Since his arrival, allegations he was once involved in terrorism have dogged him but now he is looking forward to a fresh start. With his three lawyers at his side - also beaming - Mr Zaoui told how his wife Leila had cried when he telephoned her to tell her the news. It is unknown when, or if, his wife and four sons can come to New Zealand to join him but the removal of the Security Risk Certificate means Mr Zaoui's status remains that of a genuine refugee, as declared by the Refugee Status Appeals Authority in 2003.
As Mr Zaoui paid tribute to his lawyers, his staunch supporters and especially the Dominican friars who took him in, one of his lawyers, Richard McLeod, returned the praise.
"I'd like to pay tribute to his faith, his courage, his patience and his dignity in the face of enormous adversity over a period of five years. He's been through a great deal. It's been an honour and an inspiration for us to have worked for him all this time and it is a privilege for us to welcome him into our country."
The decision to withdraw the certificate yesterday came ahead of the completion of its review by the Security-General of Intelligence and Security, Justice Paul Neazor.
The new head of the SIS, Dr Warren Tucker, revisited the decision of his predecessor, Richard Woods, to issue the certificate.
Mr Zaoui's lead counsel, Rodney Harrison QC, said an initiative by Dr Tucker at the tail end of the review process had produced this result.

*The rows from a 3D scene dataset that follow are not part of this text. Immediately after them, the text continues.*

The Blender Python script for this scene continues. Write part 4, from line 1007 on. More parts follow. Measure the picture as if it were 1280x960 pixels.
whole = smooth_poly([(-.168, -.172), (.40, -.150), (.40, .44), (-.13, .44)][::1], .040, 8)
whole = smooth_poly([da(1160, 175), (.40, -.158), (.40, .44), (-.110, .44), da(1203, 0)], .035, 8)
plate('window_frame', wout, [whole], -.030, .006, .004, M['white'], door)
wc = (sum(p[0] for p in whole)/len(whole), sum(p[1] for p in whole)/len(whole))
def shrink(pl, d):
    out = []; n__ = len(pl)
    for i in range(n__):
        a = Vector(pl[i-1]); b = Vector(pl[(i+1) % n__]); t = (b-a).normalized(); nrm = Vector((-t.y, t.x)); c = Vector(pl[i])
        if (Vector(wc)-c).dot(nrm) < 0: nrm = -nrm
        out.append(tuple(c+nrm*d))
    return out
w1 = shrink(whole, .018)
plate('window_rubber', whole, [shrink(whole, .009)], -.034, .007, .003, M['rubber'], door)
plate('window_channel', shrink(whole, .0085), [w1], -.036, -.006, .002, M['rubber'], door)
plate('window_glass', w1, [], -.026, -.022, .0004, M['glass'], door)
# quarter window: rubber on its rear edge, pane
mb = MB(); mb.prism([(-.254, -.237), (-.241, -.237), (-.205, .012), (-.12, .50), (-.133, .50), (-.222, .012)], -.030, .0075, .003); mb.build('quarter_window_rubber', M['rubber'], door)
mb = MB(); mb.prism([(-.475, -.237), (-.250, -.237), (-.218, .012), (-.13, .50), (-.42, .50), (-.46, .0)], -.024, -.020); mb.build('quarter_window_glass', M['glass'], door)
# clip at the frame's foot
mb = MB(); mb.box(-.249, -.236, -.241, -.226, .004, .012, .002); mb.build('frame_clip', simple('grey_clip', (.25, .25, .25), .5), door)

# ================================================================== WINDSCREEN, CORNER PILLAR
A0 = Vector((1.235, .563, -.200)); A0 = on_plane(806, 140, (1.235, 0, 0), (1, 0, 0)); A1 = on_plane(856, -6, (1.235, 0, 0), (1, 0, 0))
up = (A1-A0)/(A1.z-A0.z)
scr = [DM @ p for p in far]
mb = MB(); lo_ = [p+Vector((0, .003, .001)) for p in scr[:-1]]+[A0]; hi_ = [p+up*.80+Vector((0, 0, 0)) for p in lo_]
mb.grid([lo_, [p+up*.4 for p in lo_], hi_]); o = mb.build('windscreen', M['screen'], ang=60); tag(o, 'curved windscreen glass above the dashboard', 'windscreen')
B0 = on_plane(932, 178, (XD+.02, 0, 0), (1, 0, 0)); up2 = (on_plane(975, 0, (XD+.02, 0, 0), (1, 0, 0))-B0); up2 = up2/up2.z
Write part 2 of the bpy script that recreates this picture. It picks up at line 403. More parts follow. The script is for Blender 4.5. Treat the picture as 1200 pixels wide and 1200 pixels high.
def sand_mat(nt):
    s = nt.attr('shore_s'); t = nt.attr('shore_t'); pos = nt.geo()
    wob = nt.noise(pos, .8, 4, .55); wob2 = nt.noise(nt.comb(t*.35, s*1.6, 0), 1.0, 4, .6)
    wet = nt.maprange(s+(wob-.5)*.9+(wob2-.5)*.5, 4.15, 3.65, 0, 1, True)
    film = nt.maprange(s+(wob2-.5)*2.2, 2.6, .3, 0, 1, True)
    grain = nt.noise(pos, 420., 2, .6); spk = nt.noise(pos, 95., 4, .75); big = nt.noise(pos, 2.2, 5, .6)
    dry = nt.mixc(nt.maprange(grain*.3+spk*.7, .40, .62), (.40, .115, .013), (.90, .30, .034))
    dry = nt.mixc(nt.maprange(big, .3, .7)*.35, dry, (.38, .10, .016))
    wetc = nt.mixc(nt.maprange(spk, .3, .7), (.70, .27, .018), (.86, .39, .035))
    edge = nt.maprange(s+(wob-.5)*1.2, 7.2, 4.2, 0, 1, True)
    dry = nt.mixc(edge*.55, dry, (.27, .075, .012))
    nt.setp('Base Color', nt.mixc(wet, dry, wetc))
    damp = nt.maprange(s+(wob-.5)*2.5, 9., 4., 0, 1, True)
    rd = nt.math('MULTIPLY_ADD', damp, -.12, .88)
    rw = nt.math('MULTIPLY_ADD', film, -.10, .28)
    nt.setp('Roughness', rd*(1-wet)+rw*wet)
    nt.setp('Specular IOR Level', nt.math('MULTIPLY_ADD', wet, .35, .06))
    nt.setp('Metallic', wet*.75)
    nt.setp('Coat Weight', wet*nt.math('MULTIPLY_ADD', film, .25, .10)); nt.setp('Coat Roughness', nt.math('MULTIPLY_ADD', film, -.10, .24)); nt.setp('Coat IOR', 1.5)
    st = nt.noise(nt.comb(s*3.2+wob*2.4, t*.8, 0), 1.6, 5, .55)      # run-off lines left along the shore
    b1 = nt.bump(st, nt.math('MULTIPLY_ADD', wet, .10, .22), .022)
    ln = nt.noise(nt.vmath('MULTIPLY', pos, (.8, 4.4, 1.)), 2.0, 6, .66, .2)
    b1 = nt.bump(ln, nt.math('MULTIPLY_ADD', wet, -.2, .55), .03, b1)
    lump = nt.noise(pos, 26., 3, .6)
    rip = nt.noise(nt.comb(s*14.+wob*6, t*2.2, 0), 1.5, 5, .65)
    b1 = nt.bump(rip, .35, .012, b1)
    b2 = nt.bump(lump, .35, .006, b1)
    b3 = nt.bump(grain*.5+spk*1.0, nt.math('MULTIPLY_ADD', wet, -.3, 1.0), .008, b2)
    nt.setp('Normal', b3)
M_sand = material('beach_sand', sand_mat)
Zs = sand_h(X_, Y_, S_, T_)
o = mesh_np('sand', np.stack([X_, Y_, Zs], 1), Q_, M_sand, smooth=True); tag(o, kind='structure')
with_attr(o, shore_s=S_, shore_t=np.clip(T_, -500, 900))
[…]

But where the lawyers parted company with the director was the process whereby classified information is held against someone but they do not get to know what it is.
"This is the difficulty, if the allegation can't be put for rebuttal but is nonetheless relied on, it becomes very difficult to defend and this is the whole issue that I think the Zaoui case points up and which needs attention," said Dr Harrison. "It's one thing to use classified information for such a positive and beneficial purpose as identifying that Saddam Hussein has weapons of mass destruction because it's obviously accurate at that level.
"But when it comes to New Zealand using second-hand information against a recognised refugee and treating it as evidence but without disclosing it, I personally have some problems."